-------- Information provided --------

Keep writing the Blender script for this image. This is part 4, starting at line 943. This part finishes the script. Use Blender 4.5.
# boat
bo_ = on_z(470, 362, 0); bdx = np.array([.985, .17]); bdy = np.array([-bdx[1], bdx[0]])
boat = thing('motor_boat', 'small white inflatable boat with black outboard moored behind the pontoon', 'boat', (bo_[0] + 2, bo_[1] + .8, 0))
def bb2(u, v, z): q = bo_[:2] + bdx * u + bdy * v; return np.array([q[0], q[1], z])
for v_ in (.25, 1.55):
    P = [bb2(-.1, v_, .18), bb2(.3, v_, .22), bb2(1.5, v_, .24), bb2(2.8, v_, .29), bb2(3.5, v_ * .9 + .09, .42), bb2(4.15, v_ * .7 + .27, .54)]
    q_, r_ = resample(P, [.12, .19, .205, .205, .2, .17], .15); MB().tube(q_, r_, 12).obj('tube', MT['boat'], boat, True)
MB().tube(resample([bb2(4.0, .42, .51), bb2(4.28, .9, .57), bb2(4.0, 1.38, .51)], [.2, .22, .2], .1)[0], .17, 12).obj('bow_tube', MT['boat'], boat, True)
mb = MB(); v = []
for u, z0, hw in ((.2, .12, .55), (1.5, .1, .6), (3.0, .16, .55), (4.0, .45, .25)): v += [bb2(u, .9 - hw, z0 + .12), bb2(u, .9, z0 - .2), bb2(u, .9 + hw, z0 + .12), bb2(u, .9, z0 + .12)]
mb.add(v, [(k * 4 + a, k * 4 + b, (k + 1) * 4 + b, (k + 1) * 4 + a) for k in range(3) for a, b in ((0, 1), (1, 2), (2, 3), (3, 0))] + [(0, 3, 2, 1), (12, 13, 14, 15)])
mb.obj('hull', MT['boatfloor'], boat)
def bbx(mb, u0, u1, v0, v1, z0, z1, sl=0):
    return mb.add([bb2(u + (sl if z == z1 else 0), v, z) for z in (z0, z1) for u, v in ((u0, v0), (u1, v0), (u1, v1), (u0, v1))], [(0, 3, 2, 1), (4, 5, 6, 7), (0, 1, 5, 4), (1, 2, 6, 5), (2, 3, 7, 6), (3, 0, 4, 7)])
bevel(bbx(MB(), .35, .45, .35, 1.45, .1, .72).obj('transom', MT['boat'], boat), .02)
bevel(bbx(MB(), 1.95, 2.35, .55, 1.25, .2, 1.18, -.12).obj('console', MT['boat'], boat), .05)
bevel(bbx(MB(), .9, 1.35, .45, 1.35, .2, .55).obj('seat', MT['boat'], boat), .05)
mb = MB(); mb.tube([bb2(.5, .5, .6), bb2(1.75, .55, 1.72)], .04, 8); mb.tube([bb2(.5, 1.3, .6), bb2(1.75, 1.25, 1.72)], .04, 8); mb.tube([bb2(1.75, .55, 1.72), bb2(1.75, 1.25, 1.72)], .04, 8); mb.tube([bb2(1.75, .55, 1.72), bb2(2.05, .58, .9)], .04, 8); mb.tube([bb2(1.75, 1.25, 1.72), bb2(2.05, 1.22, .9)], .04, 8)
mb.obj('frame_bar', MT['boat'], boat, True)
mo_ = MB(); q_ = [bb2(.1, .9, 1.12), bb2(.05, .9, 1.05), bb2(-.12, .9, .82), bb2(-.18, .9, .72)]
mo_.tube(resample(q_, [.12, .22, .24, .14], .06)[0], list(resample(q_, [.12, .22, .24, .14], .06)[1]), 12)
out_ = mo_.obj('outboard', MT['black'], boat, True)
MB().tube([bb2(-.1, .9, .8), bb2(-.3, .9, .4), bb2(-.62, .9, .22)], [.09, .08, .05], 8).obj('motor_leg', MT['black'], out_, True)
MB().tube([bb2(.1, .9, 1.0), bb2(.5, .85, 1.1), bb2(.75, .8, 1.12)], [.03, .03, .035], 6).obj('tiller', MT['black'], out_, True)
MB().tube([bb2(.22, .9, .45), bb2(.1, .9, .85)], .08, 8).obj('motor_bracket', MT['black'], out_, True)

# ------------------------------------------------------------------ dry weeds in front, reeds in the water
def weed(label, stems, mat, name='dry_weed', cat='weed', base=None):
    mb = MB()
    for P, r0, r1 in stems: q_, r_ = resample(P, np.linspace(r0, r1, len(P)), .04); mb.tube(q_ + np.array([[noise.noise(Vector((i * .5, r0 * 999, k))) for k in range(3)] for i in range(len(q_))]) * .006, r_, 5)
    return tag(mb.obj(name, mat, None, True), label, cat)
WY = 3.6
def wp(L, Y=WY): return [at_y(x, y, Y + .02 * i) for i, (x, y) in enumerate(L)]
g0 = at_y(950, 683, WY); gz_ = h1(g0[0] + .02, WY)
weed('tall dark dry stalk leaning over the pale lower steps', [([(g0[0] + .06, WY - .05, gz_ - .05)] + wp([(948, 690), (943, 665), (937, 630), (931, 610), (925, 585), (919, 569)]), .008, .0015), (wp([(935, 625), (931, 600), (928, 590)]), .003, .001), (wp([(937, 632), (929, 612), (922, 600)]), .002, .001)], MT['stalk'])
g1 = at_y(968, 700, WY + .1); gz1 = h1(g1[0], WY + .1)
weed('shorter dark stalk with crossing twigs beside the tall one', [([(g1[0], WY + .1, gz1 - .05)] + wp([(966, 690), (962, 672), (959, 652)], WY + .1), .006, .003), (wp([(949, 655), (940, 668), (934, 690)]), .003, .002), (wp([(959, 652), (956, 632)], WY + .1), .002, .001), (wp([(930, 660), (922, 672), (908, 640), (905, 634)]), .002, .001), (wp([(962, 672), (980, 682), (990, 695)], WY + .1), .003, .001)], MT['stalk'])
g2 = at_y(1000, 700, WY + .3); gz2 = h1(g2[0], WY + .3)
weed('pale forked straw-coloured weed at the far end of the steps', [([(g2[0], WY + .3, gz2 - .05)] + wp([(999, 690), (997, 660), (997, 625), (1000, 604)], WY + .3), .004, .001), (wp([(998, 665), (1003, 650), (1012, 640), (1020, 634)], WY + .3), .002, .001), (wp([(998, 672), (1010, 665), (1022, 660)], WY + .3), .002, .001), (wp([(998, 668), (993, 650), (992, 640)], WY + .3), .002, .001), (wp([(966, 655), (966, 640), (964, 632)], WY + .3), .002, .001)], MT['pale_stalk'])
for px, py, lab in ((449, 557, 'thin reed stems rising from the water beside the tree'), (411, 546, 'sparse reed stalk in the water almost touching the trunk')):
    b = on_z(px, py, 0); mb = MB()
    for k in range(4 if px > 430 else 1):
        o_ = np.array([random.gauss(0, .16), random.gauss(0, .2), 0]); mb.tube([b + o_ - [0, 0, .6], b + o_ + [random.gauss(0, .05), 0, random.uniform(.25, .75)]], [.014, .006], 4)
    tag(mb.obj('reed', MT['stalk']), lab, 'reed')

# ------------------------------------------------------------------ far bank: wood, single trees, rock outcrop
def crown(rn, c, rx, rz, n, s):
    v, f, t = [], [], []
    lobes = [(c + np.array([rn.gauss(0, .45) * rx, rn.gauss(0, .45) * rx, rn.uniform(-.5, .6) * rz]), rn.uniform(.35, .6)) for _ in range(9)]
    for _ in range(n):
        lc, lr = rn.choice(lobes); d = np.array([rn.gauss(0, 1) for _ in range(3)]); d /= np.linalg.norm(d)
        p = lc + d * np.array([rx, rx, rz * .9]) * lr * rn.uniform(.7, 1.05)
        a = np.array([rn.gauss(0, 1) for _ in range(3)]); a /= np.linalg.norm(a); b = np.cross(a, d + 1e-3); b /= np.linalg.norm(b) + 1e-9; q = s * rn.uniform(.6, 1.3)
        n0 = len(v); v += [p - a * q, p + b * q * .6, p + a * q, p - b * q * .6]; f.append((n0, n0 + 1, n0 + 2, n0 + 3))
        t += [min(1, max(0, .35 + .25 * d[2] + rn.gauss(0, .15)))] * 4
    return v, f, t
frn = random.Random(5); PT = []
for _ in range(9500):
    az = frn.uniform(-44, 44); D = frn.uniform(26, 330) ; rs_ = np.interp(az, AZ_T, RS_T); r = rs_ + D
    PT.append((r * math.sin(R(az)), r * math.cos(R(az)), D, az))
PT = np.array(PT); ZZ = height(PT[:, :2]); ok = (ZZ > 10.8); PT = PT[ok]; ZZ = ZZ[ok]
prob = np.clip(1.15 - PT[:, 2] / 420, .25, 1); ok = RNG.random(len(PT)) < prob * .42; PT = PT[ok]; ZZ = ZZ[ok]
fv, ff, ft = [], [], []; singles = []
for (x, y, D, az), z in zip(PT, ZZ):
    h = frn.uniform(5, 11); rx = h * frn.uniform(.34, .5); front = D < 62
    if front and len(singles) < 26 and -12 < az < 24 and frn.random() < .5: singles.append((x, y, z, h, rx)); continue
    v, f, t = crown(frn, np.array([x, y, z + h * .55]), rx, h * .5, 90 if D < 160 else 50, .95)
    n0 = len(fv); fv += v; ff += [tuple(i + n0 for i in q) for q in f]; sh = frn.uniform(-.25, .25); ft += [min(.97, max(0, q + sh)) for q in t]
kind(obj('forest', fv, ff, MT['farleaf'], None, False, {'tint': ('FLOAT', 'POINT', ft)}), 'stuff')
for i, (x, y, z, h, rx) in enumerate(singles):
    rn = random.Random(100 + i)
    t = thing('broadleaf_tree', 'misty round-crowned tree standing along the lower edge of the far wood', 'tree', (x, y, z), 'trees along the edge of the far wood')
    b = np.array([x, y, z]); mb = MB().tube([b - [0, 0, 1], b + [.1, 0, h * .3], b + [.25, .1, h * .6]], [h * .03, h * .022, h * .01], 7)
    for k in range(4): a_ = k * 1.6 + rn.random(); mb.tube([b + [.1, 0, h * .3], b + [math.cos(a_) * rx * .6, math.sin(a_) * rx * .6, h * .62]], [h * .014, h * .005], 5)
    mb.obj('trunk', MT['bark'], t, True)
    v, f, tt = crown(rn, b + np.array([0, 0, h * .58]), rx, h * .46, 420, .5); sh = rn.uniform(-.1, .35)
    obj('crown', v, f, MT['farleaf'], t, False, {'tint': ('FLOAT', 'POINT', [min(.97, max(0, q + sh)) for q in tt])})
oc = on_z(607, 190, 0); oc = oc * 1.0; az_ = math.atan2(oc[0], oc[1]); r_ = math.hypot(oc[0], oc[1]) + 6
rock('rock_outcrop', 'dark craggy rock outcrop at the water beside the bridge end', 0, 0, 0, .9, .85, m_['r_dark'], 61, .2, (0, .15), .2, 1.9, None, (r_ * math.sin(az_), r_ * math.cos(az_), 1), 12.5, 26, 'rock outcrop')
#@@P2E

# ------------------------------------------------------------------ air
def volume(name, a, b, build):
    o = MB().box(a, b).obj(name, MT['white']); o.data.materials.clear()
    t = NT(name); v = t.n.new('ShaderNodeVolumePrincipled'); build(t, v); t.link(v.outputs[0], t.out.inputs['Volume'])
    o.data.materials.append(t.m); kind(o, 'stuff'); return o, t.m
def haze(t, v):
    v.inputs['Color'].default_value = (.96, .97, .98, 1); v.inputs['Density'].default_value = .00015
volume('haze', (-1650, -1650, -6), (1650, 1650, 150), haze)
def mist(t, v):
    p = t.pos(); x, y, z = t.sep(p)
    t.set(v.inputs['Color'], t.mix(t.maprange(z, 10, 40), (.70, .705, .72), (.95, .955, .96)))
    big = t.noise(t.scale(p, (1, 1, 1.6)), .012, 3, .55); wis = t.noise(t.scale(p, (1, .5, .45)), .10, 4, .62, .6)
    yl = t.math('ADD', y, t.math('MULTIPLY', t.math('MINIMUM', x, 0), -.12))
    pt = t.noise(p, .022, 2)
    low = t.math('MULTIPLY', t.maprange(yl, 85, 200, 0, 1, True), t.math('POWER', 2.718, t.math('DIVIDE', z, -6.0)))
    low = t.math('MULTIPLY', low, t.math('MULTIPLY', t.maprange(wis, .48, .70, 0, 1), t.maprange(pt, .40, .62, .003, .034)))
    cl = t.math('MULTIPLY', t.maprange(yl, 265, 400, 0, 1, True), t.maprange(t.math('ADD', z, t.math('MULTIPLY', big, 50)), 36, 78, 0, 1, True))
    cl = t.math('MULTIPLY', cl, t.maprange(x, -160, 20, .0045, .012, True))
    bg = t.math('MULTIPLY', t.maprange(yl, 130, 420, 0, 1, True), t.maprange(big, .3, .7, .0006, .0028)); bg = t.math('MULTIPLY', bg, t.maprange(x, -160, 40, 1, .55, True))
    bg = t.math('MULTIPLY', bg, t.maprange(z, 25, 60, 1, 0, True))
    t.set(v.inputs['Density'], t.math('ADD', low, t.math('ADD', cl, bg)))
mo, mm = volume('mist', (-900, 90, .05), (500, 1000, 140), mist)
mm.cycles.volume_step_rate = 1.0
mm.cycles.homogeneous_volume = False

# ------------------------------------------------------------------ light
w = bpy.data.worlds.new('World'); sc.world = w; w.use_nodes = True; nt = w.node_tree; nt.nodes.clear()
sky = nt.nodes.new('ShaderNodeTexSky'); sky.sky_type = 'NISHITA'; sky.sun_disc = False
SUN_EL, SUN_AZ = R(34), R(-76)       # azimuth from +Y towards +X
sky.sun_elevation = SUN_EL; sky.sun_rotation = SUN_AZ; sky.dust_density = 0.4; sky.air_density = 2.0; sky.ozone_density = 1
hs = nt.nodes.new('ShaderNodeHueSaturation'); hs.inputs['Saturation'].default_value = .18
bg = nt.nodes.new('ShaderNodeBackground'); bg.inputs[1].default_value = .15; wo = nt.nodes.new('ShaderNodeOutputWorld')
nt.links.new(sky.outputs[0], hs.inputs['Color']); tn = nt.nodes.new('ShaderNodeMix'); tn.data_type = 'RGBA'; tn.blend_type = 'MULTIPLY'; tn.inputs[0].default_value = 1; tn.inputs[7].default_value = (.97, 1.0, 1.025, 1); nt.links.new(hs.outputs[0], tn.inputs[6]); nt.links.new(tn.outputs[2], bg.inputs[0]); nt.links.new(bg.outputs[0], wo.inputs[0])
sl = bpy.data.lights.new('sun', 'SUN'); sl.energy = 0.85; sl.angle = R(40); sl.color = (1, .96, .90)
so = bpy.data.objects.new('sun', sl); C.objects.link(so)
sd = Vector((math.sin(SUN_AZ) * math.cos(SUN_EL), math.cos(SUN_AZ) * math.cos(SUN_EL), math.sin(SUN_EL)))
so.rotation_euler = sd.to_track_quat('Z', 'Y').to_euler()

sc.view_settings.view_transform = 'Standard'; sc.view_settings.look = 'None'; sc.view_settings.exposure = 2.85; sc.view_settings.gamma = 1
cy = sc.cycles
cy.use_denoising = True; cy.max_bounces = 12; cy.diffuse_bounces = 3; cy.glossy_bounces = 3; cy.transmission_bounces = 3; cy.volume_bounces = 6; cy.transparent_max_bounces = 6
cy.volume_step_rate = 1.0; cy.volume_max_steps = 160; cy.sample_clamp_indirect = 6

--------

Stated goal:
From the material above, gather all lines that include the string "kind" and copy them.

Output for this exercise:
kind(obj('forest', fv, ff, MT['farleaf'], None, False, {'tint': ('FLOAT', 'POINT', ft)}), 'stuff')
    o.data.materials.append(t.m); kind(o, 'stuff'); return o, t.m